Die Neubauten stehen auf dem ehemaligen Grenzstreifen, der hier Ost- und Westberlin in ungewöhnlicher Breite trennte. Grund dafür war das Engelbecken: Jedem Zugang verschlossen lag das Bassin, einst Teil einer eleganten, von dem Landschaftsarchitekten Peter Joseph Lenné 1840 entworfenen Grünanlage, hier im Niemandsland. Nach Kriegsende war es mit den Überresten zerbombter oder später abgerissener Häuser zugeschüttet worden. Erst zehn Jahre nach dem Mauerfall, 1999, wurde das Becken freigebaggert: Auftakt zur Wiederherstellung der alten Anlage. Es füllte sich damals ganz von selbst mit Wasser und wurde prompt wieder eingezäunt, da keiner wusste, woher das Wasser kam.

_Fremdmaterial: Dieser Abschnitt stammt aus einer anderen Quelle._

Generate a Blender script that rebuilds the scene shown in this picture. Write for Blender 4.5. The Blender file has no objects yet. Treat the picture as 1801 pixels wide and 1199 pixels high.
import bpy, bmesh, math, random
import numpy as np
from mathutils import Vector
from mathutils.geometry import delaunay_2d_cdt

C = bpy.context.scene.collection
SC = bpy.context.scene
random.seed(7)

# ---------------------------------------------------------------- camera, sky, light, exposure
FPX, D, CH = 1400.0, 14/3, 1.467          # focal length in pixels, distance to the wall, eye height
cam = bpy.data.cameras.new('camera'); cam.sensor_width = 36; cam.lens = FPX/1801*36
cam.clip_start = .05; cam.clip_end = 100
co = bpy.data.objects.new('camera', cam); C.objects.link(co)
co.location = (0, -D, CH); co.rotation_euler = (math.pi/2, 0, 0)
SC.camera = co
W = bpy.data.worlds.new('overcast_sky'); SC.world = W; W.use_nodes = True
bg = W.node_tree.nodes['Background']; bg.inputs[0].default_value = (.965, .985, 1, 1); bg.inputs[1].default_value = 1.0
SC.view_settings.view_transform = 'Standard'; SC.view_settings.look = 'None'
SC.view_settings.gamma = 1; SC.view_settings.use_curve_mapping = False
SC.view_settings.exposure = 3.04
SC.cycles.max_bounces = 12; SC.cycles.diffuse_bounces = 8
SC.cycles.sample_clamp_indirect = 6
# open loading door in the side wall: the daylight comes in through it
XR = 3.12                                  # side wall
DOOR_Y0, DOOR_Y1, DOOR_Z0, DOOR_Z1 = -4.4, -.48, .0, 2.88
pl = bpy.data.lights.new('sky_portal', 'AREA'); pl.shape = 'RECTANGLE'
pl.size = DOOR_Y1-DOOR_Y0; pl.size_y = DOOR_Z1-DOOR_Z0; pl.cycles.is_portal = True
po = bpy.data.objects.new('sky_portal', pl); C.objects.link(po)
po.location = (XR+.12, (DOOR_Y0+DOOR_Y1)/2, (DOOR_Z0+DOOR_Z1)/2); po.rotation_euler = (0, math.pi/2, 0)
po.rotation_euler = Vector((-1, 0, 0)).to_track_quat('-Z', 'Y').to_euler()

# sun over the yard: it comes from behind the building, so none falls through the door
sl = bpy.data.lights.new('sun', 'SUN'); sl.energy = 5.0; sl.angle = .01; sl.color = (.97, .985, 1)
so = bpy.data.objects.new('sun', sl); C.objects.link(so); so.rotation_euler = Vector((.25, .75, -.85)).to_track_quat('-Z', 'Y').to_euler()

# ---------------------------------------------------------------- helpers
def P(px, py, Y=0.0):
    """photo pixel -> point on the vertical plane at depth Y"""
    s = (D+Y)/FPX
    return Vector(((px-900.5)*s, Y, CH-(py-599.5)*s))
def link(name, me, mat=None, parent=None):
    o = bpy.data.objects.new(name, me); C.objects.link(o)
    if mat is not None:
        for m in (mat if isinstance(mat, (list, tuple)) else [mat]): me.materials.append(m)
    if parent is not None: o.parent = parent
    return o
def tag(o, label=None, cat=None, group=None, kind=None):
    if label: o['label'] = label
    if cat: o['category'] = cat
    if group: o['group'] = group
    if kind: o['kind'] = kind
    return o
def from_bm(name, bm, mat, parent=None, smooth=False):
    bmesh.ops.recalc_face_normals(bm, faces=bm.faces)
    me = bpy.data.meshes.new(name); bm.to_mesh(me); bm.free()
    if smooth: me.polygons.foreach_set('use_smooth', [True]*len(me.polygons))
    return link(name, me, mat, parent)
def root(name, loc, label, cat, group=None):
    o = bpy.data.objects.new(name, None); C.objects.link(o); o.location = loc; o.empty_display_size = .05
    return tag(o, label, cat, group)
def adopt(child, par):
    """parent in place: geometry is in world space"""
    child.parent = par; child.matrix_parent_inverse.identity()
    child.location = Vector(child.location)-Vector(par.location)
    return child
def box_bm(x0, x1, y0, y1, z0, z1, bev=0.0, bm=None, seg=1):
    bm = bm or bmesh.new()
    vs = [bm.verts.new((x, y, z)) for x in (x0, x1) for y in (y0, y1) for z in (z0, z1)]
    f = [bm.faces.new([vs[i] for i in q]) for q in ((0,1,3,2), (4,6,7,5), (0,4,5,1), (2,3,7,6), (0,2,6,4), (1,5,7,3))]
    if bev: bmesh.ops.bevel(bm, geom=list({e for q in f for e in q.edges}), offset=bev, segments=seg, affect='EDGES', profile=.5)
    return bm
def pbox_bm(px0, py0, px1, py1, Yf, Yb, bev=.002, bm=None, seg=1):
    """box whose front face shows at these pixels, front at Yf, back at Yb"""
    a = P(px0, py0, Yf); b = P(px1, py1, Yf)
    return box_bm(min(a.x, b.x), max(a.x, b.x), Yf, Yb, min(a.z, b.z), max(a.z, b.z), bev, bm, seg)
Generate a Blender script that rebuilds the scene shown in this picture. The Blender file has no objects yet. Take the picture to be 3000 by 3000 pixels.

Als ich damals in eins der Plattenhäuser am Engelbecken einzog, gab es dort eine einzige türkische Mieterin: K., die als Kommunistin in den Achtzigern aus der Türkei in die DDR geflüchtet war. Meine ansonsten deutschen Nachbarn betrachteten das türkische Leben in Kreuzberg nach wie vor aus der Distanz. Anders als K.s Sohn gingen ihre Kinder nicht dort zur Schule. Sie kauften auch lieber im Kaufhof am Alex als bei Karstadt am Hermannplatz ein. Bei meinen Recherchen für einen Radiobeitrag über das Zusammenleben zehn Jahre nach dem Mauerfall klagten beide Seiten über die Zunahme von Autodiebstählen: "Das sind die Türken aus Kreuzberg", hieß es auf Mitte-Seite. Diese glaubten ihrerseits: "Das sind die Polen, die jetzt alle herkommen dürfen." "Engel" bedeutet im Türkischen übrigens "Hindernis".

Erster Annäherungspunkt der neuen Nachbarn war die Aldi-Filiale, die in den neu erbauten Häusern auf dem ehemaligen Grenzstreifen eröffnete. Mittlerweile hat sich hier auf dem ehemaligen Niemandsland zwischen Ost und West eine bunt gemischte Bewohnerschaft niedergelassen: Der Kiosk gehört einem Kurden, der Thai-Imbiss Vietnamesen, der Bäcker Russen. Explattenbauler wohnen neben türkischstämmigen Exkreuzbergern. Die russische, die chinesische und die türkische Botschaft haben in den komfortablen Häusern Wohnungen für Mitarbeiter gemietet oder gekauft.

Bild: Infotext / M. Kluger

Auch das Café am Engelbecken gehört jungen Deutschtürken. Vor Jahren erzählten sie mir davon, wie schwer es war, ihre Geschäftsidee umzusetzen: Den Behörden von Mitte und Kreuzberg war damals nämlich nicht klar, welcher Bezirk eigentlich für die Genehmigung des kleinen Häuschens, für die Anschlüsse an Strom, Wasser und Kanalisation zuständig sei. Nicht einmal eine richtige Adresse gab es anfangs für das Café. Heute sitzt man unter Palmen direkt am Wasser und kann den Spaziergängern zusehen.

In Richtung Osten zwischen Bethaniendamm auf Kreuzberger und Engeldamm auf Mitte-Seite ist die Grünanlage auf dem alten Mauerstreifen ebenfalls wiederhergestellt.

Hier, in einem der Häuser an dem auf Ostberliner Seite gelegenen Stück der Adalbertstraße, lebte Ende der 80er ein Mann, den ich Jahre später bei meiner Nachbarin K. kennenlernte. Er hat mir damals seine Mauerfallgeschichte erzählt, die wunderschön aufzeigt, wie Vorurteile entstehen und sich auflösen können: Als Bauarbeiter war er in den späten Achtzigern aus der Türkei nach Ostberlin gekommen; wegen der massenhaften Republikflucht holte kurz vor ihrem Ende auch die DDR Arbeitskräfte von dort. Jeden Abend habe er von der Kreuzberger Seite der Mauer Schafe blöken, Ziegen meckern, Esel schreien gehört - und all das Schlechte bestätigt gefühlt, was über die Deutschtürken in der Türkei gern erzählt wurde: "Unsere Landsleute, diese unzivilisierten Bauern, leben in Deutschland weiter wie auf ihrem Dorf!" Als die Mauer dann fiel, ging er die Dorftrottel suchen. Was er fand, war der Kreuzberger Kinderbauernhof.